Data excerpt -
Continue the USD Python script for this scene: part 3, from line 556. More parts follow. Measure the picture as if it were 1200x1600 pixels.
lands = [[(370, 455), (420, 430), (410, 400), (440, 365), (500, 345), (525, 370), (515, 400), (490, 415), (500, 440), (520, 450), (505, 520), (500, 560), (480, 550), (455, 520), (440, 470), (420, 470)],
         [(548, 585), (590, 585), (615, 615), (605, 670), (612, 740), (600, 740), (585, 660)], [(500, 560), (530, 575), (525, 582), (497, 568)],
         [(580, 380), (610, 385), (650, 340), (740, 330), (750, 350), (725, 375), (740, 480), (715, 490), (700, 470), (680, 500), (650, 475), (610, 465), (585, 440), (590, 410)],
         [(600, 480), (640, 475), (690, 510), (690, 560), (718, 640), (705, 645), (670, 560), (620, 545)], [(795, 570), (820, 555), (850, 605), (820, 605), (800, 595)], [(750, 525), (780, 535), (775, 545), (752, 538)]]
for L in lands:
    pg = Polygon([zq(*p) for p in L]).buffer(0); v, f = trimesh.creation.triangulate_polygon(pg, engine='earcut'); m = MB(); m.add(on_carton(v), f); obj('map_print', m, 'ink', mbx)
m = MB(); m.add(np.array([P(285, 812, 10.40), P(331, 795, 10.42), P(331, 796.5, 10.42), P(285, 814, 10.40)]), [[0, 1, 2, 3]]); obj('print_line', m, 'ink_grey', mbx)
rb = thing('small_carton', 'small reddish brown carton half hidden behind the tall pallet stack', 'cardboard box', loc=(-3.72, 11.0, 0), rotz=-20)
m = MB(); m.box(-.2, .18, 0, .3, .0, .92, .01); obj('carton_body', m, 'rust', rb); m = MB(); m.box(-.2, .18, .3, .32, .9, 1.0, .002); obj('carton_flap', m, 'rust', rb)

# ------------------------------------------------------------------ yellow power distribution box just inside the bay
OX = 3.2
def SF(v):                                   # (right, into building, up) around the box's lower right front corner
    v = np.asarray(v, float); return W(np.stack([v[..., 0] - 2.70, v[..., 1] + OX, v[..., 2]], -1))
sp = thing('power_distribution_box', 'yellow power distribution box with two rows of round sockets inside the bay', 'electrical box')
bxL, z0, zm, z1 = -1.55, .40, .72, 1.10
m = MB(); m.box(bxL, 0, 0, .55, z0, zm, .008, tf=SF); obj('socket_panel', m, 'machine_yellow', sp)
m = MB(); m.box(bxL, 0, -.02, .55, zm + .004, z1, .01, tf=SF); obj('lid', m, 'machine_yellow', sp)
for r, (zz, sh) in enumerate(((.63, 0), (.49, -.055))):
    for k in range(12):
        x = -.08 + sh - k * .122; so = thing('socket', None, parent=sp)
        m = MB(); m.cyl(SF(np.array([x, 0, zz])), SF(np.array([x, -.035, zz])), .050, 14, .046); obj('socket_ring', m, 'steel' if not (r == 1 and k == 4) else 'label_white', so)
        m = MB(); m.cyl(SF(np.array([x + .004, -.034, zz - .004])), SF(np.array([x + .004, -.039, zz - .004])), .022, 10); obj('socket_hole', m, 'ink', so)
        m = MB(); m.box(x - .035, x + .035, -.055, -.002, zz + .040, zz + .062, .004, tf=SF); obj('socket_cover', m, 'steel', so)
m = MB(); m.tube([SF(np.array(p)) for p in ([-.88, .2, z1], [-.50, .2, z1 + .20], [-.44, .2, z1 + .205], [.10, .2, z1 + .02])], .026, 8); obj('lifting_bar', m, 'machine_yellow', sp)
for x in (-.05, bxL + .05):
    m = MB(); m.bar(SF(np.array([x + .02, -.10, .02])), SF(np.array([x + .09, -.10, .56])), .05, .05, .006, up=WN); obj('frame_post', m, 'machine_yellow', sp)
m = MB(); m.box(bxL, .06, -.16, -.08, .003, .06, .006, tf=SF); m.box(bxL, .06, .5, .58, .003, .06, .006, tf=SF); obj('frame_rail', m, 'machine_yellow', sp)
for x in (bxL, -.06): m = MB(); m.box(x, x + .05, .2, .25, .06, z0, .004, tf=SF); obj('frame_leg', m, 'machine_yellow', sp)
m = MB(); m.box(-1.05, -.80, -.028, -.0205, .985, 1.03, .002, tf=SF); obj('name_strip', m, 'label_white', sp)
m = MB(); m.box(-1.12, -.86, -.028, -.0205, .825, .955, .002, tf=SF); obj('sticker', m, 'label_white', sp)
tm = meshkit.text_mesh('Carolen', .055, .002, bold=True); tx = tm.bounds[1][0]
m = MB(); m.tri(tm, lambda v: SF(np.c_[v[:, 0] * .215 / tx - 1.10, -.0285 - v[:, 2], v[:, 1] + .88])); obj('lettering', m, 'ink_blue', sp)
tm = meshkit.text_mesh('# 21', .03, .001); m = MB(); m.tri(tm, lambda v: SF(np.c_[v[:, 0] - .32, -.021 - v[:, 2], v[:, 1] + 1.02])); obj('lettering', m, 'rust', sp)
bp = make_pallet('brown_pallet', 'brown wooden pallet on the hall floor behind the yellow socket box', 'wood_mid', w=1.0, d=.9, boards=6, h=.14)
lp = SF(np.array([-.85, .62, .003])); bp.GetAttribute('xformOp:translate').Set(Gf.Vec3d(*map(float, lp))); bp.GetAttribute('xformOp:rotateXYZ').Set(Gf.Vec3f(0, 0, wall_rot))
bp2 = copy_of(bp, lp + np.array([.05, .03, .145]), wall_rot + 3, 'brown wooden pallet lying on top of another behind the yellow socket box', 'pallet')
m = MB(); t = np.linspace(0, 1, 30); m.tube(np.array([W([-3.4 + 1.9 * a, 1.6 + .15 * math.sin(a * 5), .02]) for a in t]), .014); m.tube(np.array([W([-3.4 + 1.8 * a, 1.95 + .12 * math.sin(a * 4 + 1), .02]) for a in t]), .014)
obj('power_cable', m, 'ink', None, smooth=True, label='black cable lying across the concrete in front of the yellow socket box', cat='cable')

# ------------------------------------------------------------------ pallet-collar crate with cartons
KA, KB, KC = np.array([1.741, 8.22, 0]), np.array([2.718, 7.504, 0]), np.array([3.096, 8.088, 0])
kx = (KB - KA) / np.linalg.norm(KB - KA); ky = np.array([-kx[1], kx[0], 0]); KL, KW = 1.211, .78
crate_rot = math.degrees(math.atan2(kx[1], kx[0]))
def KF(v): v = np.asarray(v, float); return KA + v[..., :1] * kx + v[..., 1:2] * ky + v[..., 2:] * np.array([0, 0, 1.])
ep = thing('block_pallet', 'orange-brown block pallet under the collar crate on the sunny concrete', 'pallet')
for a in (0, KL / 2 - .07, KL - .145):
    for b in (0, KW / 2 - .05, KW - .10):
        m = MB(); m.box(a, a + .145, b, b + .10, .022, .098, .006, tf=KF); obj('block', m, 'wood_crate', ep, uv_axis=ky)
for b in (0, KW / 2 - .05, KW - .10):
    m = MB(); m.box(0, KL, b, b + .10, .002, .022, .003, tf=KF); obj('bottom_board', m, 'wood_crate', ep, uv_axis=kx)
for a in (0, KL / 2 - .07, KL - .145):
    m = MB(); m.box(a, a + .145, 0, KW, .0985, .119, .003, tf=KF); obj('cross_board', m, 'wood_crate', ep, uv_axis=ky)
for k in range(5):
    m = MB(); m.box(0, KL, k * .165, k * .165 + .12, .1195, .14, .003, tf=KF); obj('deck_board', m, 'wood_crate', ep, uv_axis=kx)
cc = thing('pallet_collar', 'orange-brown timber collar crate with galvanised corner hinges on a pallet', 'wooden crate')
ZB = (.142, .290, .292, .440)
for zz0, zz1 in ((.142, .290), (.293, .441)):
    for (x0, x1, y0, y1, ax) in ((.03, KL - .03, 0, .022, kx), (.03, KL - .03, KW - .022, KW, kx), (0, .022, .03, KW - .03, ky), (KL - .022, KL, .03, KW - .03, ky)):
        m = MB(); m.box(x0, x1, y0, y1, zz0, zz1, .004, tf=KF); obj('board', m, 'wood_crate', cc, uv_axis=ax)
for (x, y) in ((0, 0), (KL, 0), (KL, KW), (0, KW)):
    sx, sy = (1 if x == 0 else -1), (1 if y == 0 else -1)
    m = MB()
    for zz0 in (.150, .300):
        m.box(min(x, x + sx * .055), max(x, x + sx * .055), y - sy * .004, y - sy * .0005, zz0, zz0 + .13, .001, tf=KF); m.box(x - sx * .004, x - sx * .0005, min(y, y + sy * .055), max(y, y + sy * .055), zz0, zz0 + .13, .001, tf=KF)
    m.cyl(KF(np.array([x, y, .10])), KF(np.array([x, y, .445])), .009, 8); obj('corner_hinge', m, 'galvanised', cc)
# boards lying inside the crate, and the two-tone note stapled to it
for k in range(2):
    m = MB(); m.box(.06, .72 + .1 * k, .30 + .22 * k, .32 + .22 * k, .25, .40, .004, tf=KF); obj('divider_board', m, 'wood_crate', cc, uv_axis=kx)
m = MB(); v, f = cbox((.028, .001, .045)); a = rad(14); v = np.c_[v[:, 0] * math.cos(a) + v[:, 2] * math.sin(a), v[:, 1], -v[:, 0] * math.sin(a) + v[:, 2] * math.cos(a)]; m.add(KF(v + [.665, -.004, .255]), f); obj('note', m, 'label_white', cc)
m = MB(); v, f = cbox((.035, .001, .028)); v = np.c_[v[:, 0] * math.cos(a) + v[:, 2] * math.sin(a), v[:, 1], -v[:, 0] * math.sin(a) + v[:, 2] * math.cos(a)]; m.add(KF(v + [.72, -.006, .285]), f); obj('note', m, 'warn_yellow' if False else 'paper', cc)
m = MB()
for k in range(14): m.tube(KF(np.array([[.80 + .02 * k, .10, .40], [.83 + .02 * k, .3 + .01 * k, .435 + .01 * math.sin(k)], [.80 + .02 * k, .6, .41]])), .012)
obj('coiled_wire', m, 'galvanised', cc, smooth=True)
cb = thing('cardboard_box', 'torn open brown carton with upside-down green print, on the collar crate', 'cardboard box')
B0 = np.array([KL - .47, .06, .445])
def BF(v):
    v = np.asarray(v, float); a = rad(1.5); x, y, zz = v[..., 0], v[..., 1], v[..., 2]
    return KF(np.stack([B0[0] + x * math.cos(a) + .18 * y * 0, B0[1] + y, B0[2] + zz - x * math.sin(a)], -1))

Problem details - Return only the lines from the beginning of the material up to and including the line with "m = MB(); m.box(-.2, .18, 0, .3, .0, .92, .01);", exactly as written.

Task result -
Continue the USD Python script for this scene: part 3, from line 556. More parts follow. Measure the picture as if it were 1200x1600 pixels.
lands = [[(370, 455), (420, 430), (410, 400), (440, 365), (500, 345), (525, 370), (515, 400), (490, 415), (500, 440), (520, 450), (505, 520), (500, 560), (480, 550), (455, 520), (440, 470), (420, 470)],
         [(548, 585), (590, 585), (615, 615), (605, 670), (612, 740), (600, 740), (585, 660)], [(500, 560), (530, 575), (525, 582), (497, 568)],
         [(580, 380), (610, 385), (650, 340), (740, 330), (750, 350), (725, 375), (740, 480), (715, 490), (700, 470), (680, 500), (650, 475), (610, 465), (585, 440), (590, 410)],
         [(600, 480), (640, 475), (690, 510), (690, 560), (718, 640), (705, 645), (670, 560), (620, 545)], [(795, 570), (820, 555), (850, 605), (820, 605), (800, 595)], [(750, 525), (780, 535), (775, 545), (752, 538)]]
for L in lands:
    pg = Polygon([zq(*p) for p in L]).buffer(0); v, f = trimesh.creation.triangulate_polygon(pg, engine='earcut'); m = MB(); m.add(on_carton(v), f); obj('map_print', m, 'ink', mbx)
m = MB(); m.add(np.array([P(285, 812, 10.40), P(331, 795, 10.42), P(331, 796.5, 10.42), P(285, 814, 10.40)]), [[0, 1, 2, 3]]); obj('print_line', m, 'ink_grey', mbx)
rb = thing('small_carton', 'small reddish brown carton half hidden behind the tall pallet stack', 'cardboard box', loc=(-3.72, 11.0, 0), rotz=-20)
m = MB(); m.box(-.2, .18, 0, .3, .0, .92, .01); obj('carton_body', m, 'rust', rb); m = MB(); m.box(-.2, .18, .3, .32, .9, 1.0, .002); obj('carton_flap', m, 'rust', rb)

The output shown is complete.